As a part of my studies on BI Norwegian Business School, I wrote a Master Thesis, together with a fellow student, Ketil Nereng. The topic: “Forecasting rental rates for Norwegian commercial real estate”. The study uses rental rate statistics from Eiendomsverdi Næring, a Norwegian firm solely working with gathering and producing real estate statistics. The goal of the study was to identify key determinants of changes in real rents and producing a forecasting model able to outperform a random walk and yield significant forecasts.
Why are these studies important?
Because too much of the future market rents are a function of today’s rent, conjecture and speculation on future rent levels. Of course a qualitative approach is an important aspect in establishing prognosis on rent levels, but a more quantitative approach is required. Rent levels in the Oslo market have showed a highly cyclical movement for the period in which data is available. That further implies that the success of both investments and the negotiation of lease contracts will be, to a certain point, dependent on the timing. In Norway, the Financial Supervisory has asked for a more methodological framework in valuations, both regarding rent levels and discount rates. (Financial Supervisory Report of 20th December 2010).
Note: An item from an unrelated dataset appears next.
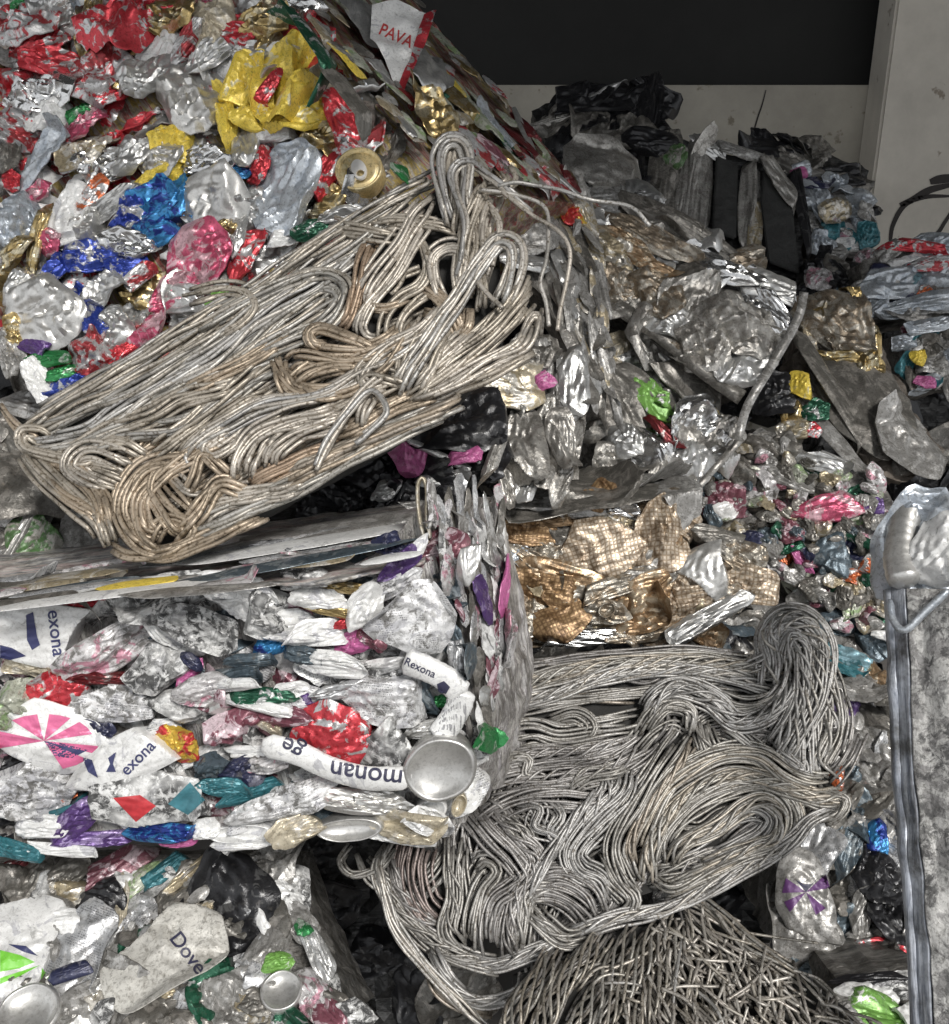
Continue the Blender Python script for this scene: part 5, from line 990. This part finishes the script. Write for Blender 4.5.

Further on, academic research within this field in Norway is a rarity, as opposed to the UK, US and Australia, where a larger part of the nations’ real estate portfolios are listed on stock exchanges and data is more readily available. We sought to create a starting point, on which further future research can be based upon.
What are the possibilities of such a model?
A better reference point when setting future rent levels, of course in combination with qualitative assessment. This could be an aid as an investment tool, when doing valuations and in analysis. Further on the identification of key determinants of changes in real rents gives a clear advice on which variables to follow when doing analysis and forecasts.
Academic references and methodology
The thesis is based on relevant literature of mainly US and UK based studies that apply a wide variety of econometric techniques to test several hypotheses. Chris Brooks and Sotiris Tsolacos have written a book on real estate modeling and forecasting. Several of the forecasting models that have been successful in other markets, are developed by these two, and have been tested by us in the Oslo market. The forecasting models examined are a classical linear regression model, an autoregressive moving average model and a vector autoregressive model.
What are the results?
As of today, the data series in the Norwegian (read Oslo) market are too short. The models do give significant results and identifies four key determinants of changes in real rental rates. Changes in previous period’s rents, employment rates, real interest rates and vacancy rates are all significant variables when regressed on change in real rents. However none of the three tested forecasting models are consistently able to outperform a random walk, but a clear trend of improvement in forecast accuracy is detected when gradually increasing the estimation sample.
So when can the models be used?
We saw a clear improvement in the results as the data series got longer. 3-5 years of quarterly rental rate statistics should improve the results significantly and a model that’s worth applying could be ready at hand. It would however require more research and modification of the models to get good enough results.